▶ [Instructions for the task] Only one stretch of the data below should be repeated: the lines from the line containing "Continue the Blender" through the line containing "M['water'] = m_", inclusive, exactly as they are.

Rows from a 3D scene dataset:
##############################
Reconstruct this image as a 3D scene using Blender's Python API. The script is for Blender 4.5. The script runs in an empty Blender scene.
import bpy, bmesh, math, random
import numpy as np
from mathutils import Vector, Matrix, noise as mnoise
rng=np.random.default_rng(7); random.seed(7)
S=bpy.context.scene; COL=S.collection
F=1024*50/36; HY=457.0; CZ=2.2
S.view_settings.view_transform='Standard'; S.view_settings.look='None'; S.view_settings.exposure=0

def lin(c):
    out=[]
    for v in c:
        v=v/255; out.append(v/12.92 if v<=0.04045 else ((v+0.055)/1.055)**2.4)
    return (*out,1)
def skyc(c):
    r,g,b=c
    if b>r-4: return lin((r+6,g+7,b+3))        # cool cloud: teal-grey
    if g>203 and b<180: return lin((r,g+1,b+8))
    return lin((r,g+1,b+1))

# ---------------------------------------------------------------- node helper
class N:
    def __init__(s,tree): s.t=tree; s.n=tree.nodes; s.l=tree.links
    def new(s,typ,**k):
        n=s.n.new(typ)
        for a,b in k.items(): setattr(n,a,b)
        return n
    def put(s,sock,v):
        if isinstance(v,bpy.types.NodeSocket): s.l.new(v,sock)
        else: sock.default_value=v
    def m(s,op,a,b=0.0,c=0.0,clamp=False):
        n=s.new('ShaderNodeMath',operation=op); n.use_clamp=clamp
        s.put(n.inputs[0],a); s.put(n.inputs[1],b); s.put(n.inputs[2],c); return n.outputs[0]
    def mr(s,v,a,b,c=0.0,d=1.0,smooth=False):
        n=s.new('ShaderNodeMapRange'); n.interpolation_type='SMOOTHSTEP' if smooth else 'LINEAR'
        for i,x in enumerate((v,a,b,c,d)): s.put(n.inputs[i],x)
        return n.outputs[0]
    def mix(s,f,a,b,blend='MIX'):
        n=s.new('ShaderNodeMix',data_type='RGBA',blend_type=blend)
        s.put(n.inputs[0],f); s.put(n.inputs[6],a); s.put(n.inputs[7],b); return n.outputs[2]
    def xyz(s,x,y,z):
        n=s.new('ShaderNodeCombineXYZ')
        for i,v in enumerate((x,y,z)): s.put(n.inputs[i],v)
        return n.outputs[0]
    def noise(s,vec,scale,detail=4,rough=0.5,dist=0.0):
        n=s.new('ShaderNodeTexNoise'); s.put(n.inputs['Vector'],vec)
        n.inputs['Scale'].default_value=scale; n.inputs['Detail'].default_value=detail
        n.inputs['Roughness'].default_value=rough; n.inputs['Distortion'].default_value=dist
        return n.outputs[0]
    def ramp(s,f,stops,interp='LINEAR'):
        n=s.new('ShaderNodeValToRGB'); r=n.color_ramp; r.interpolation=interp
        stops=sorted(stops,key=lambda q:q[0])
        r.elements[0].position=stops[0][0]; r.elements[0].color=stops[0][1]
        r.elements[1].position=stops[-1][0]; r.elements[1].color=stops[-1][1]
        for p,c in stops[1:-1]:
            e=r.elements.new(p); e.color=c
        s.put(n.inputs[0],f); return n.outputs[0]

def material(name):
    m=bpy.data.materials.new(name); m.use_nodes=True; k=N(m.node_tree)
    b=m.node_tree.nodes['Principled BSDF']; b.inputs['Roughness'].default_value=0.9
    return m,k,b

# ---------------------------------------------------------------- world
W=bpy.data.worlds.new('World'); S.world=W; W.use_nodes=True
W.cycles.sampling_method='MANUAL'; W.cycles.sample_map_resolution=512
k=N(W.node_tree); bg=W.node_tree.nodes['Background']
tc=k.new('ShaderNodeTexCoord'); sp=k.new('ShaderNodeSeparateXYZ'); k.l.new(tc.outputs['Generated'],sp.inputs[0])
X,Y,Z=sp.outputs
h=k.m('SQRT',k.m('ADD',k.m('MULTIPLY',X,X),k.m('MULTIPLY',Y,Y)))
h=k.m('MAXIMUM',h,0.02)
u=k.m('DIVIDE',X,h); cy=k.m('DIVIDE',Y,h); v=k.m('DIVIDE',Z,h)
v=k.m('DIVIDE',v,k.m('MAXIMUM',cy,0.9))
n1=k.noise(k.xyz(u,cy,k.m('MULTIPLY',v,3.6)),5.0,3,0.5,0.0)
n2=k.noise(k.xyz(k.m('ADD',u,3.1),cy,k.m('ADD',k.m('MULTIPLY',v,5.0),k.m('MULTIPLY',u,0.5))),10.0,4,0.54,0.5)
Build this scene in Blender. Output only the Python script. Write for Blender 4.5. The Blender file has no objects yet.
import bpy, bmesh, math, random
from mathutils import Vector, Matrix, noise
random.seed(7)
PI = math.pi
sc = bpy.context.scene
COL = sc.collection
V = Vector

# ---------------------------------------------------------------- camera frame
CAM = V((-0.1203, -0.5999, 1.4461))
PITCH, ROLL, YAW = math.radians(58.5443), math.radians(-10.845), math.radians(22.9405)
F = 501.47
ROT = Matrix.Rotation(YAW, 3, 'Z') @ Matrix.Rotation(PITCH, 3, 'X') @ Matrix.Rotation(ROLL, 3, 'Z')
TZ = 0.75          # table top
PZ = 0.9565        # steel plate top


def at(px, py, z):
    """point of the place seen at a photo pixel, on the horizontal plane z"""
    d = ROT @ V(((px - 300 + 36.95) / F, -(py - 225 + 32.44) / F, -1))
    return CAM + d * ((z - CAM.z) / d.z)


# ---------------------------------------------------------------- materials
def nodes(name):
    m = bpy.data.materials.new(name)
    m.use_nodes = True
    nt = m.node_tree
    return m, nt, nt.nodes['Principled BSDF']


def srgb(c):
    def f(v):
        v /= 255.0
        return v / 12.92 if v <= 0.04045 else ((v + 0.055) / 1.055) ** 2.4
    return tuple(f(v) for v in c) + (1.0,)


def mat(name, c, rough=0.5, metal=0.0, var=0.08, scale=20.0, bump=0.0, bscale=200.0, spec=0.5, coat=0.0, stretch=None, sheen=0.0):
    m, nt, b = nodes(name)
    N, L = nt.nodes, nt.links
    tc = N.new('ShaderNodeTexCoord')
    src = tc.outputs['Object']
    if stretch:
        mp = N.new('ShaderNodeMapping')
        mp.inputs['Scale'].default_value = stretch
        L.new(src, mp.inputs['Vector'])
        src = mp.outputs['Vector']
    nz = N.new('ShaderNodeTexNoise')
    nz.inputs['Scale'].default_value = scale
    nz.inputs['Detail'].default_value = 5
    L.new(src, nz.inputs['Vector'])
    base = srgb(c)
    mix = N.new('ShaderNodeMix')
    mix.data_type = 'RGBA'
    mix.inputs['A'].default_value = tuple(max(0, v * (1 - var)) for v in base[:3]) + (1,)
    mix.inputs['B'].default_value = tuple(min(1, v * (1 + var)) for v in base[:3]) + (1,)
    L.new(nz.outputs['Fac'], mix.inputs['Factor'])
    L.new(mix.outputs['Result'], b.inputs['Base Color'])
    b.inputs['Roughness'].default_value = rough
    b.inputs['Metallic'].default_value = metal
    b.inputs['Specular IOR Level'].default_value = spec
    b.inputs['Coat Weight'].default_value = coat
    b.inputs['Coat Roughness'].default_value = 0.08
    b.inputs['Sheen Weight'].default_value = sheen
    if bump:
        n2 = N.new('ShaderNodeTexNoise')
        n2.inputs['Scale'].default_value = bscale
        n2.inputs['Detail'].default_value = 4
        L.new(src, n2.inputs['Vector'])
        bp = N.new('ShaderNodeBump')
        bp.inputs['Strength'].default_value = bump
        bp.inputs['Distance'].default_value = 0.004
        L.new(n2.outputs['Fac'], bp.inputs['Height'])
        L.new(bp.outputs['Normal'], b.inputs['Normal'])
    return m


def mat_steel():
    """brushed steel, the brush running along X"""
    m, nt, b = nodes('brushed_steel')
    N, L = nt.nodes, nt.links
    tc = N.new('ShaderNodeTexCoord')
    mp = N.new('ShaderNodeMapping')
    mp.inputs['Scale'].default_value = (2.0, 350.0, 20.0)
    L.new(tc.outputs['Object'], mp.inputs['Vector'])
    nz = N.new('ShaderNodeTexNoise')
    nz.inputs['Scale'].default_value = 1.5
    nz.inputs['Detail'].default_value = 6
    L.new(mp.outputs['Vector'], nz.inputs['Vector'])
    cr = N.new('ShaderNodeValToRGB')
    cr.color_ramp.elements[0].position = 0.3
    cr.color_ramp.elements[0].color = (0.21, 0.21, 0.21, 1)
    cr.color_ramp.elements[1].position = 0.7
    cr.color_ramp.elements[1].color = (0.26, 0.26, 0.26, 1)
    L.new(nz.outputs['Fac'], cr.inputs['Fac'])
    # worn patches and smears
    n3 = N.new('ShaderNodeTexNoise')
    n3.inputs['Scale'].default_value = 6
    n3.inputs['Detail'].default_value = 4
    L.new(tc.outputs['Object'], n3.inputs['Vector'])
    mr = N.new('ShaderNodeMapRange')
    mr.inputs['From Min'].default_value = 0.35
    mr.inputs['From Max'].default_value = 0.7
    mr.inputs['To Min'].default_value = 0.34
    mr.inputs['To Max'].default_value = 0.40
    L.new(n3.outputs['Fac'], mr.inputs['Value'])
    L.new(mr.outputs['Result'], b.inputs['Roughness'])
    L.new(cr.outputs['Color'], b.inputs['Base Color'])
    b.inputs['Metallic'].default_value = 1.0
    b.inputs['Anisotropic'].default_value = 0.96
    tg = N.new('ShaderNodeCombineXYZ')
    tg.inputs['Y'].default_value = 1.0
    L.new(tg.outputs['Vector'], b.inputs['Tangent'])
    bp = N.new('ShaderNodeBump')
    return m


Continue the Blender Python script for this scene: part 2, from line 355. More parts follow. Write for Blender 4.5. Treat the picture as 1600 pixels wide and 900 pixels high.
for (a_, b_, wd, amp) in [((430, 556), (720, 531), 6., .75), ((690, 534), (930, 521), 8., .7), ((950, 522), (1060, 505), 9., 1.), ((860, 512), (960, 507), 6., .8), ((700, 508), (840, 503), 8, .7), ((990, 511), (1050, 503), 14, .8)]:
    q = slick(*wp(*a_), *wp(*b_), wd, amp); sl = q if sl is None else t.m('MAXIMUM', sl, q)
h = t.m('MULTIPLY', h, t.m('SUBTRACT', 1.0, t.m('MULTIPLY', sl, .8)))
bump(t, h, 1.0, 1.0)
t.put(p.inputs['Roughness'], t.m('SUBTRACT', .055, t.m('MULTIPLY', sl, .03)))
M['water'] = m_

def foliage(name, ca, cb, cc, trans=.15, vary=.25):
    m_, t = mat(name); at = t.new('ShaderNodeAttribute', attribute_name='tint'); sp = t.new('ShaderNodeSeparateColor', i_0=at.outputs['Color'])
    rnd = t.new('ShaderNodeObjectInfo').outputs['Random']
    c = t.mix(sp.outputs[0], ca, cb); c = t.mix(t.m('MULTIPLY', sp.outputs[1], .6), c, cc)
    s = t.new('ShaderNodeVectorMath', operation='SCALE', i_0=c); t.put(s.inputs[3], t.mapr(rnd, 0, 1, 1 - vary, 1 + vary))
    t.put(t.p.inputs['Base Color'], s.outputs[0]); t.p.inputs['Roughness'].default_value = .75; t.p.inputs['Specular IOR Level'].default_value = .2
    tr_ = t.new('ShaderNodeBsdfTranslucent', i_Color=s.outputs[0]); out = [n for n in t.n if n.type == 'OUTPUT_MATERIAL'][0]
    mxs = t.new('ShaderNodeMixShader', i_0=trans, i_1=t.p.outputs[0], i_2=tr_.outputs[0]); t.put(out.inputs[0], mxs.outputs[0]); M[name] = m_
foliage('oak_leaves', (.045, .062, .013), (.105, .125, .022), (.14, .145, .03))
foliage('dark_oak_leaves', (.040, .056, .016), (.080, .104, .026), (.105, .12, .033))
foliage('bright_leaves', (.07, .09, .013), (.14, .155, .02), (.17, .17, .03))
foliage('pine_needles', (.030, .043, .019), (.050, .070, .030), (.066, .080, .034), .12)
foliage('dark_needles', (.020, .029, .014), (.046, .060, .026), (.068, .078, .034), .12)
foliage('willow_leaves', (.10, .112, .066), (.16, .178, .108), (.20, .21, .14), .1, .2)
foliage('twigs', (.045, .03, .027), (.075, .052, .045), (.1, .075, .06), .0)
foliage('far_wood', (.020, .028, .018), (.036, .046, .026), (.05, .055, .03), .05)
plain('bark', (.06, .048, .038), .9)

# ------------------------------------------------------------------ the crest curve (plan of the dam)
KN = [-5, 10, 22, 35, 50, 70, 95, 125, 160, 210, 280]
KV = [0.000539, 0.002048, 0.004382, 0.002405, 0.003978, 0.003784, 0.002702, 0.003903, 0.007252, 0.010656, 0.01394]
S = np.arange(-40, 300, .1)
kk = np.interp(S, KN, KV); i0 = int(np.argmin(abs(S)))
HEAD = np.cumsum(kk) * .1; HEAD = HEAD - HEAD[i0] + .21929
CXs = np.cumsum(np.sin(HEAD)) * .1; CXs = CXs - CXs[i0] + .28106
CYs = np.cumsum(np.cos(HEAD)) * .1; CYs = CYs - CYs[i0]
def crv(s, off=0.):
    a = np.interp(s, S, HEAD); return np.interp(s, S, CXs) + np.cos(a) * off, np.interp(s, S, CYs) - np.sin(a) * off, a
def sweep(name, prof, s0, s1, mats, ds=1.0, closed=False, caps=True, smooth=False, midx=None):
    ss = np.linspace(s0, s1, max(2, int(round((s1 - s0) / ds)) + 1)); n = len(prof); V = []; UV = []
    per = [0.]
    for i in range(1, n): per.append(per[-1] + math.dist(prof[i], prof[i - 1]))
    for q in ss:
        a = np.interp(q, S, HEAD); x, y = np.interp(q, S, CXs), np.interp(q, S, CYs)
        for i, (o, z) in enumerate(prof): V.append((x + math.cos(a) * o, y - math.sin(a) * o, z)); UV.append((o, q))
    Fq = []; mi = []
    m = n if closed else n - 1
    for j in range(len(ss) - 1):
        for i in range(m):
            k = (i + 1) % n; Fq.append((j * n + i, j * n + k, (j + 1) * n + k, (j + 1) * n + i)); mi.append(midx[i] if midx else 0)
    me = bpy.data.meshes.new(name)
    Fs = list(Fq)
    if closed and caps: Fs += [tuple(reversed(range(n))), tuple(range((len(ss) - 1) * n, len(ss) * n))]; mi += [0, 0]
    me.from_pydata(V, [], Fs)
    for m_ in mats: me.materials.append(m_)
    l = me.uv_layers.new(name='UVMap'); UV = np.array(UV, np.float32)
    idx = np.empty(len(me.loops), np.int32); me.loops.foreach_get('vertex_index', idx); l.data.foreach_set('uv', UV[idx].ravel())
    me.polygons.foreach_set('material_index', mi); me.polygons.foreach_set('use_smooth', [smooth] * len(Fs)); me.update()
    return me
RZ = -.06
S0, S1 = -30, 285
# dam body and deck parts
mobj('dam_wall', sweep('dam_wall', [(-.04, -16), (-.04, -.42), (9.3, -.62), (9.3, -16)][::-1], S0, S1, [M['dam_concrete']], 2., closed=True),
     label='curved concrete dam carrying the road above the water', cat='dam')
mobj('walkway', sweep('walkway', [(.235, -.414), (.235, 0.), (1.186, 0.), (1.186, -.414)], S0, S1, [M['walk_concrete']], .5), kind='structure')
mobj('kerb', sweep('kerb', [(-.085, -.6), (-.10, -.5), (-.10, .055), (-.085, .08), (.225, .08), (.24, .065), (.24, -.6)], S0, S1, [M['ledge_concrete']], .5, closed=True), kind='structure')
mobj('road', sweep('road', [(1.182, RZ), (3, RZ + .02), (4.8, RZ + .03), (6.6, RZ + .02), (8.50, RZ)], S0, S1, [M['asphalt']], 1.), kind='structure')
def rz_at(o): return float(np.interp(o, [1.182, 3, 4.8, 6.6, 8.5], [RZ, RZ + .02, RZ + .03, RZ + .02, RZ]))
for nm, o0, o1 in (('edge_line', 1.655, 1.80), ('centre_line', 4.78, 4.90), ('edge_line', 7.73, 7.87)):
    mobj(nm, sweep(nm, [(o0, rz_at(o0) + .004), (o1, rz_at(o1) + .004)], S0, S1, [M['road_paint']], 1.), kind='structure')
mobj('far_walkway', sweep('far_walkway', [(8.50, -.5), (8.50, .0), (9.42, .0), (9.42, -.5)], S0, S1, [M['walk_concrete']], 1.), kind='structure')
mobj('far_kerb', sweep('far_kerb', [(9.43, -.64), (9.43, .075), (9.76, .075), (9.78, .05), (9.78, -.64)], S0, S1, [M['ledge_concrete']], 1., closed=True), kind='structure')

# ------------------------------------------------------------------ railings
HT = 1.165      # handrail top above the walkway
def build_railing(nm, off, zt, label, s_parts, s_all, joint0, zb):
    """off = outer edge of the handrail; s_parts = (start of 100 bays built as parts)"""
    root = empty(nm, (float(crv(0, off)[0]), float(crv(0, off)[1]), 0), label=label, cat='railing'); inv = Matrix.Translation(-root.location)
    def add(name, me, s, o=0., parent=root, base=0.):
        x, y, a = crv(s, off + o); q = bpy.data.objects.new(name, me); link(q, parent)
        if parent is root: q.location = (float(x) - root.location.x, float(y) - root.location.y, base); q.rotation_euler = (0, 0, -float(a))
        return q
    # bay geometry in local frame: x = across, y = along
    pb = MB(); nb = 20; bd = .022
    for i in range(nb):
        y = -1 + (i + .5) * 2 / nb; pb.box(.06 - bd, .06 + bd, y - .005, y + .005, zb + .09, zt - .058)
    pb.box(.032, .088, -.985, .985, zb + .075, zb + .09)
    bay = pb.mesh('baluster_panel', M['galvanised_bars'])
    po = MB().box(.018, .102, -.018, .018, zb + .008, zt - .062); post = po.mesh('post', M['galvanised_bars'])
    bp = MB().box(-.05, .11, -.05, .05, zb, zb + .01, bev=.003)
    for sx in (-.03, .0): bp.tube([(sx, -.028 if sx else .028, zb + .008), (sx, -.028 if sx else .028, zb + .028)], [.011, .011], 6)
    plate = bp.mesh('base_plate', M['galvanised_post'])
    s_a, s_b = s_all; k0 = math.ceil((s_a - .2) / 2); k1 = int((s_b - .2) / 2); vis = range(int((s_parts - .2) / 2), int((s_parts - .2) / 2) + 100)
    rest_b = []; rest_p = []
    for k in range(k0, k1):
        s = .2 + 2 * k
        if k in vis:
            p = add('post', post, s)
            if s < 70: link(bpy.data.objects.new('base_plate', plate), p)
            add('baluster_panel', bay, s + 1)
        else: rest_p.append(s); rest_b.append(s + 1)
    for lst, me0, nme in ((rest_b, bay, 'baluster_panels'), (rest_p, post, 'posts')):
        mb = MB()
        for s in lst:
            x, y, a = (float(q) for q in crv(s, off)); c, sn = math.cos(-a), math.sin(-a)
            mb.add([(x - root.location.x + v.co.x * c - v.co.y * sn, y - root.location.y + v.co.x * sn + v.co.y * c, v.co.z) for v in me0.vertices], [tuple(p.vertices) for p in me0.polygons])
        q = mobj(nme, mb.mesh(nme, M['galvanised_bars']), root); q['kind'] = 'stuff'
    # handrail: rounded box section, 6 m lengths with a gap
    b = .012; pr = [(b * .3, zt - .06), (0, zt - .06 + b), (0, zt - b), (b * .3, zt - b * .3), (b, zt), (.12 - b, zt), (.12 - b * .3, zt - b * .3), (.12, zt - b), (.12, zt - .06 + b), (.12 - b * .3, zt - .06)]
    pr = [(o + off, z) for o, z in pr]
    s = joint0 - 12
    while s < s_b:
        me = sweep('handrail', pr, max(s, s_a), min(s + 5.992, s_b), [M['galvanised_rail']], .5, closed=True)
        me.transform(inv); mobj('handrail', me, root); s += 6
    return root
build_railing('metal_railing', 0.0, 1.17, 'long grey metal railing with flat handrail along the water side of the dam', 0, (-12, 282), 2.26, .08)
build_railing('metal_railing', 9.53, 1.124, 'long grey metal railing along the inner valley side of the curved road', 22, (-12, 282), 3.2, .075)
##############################
▶ [Task answer]
Continue the Blender Python script for this scene: part 2, from line 355. More parts follow. Write for Blender 4.5. Treat the picture as 1600 pixels wide and 900 pixels high.
for (a_, b_, wd, amp) in [((430, 556), (720, 531), 6., .75), ((690, 534), (930, 521), 8., .7), ((950, 522), (1060, 505), 9., 1.), ((860, 512), (960, 507), 6., .8), ((700, 508), (840, 503), 8, .7), ((990, 511), (1050, 503), 14, .8)]:
    q = slick(*wp(*a_), *wp(*b_), wd, amp); sl = q if sl is None else t.m('MAXIMUM', sl, q)
h = t.m('MULTIPLY', h, t.m('SUBTRACT', 1.0, t.m('MULTIPLY', sl, .8)))
bump(t, h, 1.0, 1.0)
t.put(p.inputs['Roughness'], t.m('SUBTRACT', .055, t.m('MULTIPLY', sl, .03)))
M['water'] = m_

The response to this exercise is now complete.